- Working with a Linear SVM
The basic idea is to find a linear separating line(or hyperplane) between the two classes. Here we create a linear separable binary data set for predicting if a flower is I.setosa or not.
Here are the results of the classification.
- Reduction to Linear Regression
We use the concept that maximizing the margin that contains the most (x,y) points to fit a line between sepal lenght and petal width in Iris dataset. The corresponding loss function will be similar to max(0, |yi - (Axi + b)|-ε). Here, ε is half of the width of the margin, which makes the loss equal to zero if a point lies in this region.
The best fit line and loss value during the iteration are showing in the following figures.
- Working With Kernels
The prior SVMs worked with linear separable data. If we would like to separate non-linear data, we can change how we project the linear separator onto the data. This is done by changing the kernel in the SVM loss function. And we implement the Gaussian kernel here.

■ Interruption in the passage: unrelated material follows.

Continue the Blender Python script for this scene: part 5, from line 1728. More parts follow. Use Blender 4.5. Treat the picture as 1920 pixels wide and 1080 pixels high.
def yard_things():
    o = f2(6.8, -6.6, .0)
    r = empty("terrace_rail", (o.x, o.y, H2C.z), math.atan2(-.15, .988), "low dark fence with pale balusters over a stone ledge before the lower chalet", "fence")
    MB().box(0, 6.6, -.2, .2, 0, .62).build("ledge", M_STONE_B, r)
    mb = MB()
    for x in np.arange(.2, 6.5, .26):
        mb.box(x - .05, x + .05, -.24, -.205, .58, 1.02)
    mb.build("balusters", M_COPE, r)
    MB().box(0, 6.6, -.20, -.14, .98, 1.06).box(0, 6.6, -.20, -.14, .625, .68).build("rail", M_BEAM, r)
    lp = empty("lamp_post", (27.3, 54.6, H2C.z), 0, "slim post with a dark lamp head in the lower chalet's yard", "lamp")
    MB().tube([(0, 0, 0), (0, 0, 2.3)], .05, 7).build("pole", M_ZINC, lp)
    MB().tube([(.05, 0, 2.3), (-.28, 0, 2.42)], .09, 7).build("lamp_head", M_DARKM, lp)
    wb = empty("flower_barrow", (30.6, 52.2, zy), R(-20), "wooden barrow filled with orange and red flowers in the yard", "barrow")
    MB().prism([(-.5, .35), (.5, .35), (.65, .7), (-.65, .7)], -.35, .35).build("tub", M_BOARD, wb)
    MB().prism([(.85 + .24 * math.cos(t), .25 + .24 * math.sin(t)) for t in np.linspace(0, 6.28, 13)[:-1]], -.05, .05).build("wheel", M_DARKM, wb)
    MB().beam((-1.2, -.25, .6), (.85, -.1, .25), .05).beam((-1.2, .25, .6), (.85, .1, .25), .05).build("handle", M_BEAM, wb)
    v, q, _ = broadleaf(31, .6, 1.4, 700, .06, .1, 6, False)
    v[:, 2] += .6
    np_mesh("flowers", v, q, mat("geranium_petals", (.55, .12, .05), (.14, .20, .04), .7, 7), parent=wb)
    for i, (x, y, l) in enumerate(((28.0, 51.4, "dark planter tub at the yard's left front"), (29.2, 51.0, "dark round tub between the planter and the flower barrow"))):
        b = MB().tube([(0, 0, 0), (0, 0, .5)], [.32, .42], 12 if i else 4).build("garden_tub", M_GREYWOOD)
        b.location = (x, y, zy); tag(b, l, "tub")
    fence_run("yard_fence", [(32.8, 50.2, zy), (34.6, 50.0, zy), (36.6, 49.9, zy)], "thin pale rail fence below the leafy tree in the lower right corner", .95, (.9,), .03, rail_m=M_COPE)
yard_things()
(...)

For the parameter set in the recipe, I find out that the iteration times might be a little bit small. So I increase the iteration from 500 to 1500. And here are the changes with different parameters.
- Implement a Non-Linear SVM
We apply a non-linear kernel to split the iris dataset. And the kernel is dependent on the gamma value, so we will illustrate the effects of various gamma values(1, 10, 25, 100) on the classification in the recipe.
Here we show the different classification results bu different gamma values.
- Implement a Multi-Class SVM
The same as the previous recipe, we will use a multi-classes SVM to categorize the three types of flowers in the iris dataset. The main strategies employed to classify multiple classes are called one versus all, and one versus on.
One versus one is a strategy where a binary classifier is created for each possible pair of classes. And another way is to create a classifier for each of the classes. Here we will load the iris dataset and perform multiclass nonlinear SVM with a Gaussian kernel. We will create three Gaussian kernel SVMs for each class and make the prediction of points where the highest magin exists.